The Armenian Diaspora and Turkey’s civil society should work together to pressure the Turkish government to recognize the Armenian Genocide, a Turkish-German historian told the Armenian community in Toronto, ruling out that recognition would lead to comprehensive reparation.
“Armenia as a small nation does not have enough leverage to pressure Turkey,” said Taner Akcam, the first Turkish academic to acknowledge the Armenian Genocide. “In order to pressure Turkey there are two main mechanisms — one is the Diaspora and the second is the domestic opposition in Turkey. Unfortunately the Diaspora and the civil society in Turkey do not work together. This is the missing link.”
Up to a million and a half Armenians were massacred after 1915 as they were forced out of their homeland towards the Syrian desert during the First World War.
Akcam said he believed the Diaspora is currently putting pressure on the Turkish government in an indirect way when they urge their own governments to pressure Ankara and “mostly the U.S. and Canadian governments or other big powers use this Armenian asking for recognition for their political interests.” Akcam is a professor of Genocide Studies as well as the holder of the chair of Armenian Studies at Clark University, a private research university and liberal arts college in Worcester, Massachusetts.
Akcam made his comments at the start of a three-day event commemorating the sixth anniversary of the assassination of Turkish-Armenian journalist and human rights activist Hrant Dink. The event was jointly organized by the Toronto chapter of Hamazkayin Armenian Educational and Cultural Society and Bolsahye Cultural Association of Toronto.

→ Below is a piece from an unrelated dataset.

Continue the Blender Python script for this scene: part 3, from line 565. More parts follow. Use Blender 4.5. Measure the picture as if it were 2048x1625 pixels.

Recognition of the Armenian Genocide will not eventually lead to full reparation, Ardahan-born Akcam told members of Canada’s second largest Armenian community. “You can never bring back what was lost,” he said, expressing hope a final solution would aim at creating a feeling of satisfaction among the Armenian people “at least with the majority of representatives from the state of Armenia and the Diaspora.”
Many Armenian political organizations in the Diaspora demand a restoration of the Turkish-Armenian border as demarcated by former U.S. President Woodrow Wilson in the 1920 Treaty of Sevres, and a hefty amount of cash reparations.
“There are several ways to compensate,” he said. “Turkey, for example, can open the port of Trabzon for Armenian exports and imports without any taxation.” Port of Trabzon is located on the southeastern shores of the Black Sea, 602 kilometers from Yerevan, the capital of Armenia. Most of Armenia’s imports and exports currently pass through the Georgian Port of Poti, 559 kilometers from Yerevan.
“I wish the best solution is to make the boundaries meaningless between Turkey and Armenia and that Armenians see Ararat as their own,” said Akcam, who earlier delivered a presentation on the English edition of his “The Young Turks’ Crime Against Humanity” book, first published in Turkish in 2008.
Present at the event were Donna Quan, the director of education at the Toronto District School Board, Harout Manougian, TDSB Trustee for Ward 17 and Robert Mewhinney, TDSB Program Coordinator for Social & World Studies & Humanities.
Akcam, who was arrested in 1974 at age 21 for participating in student protests against the Turkish invasion of Cyprus, said Turkish society has remarkably changed and become open. “Turkey now is not Turkey of 2007 or that of 1991 when I published my first book,” he said, noting that several television channels are inviting him to attend live debates on the legacy of Dink. “There is another Turkey now and it’s growing.”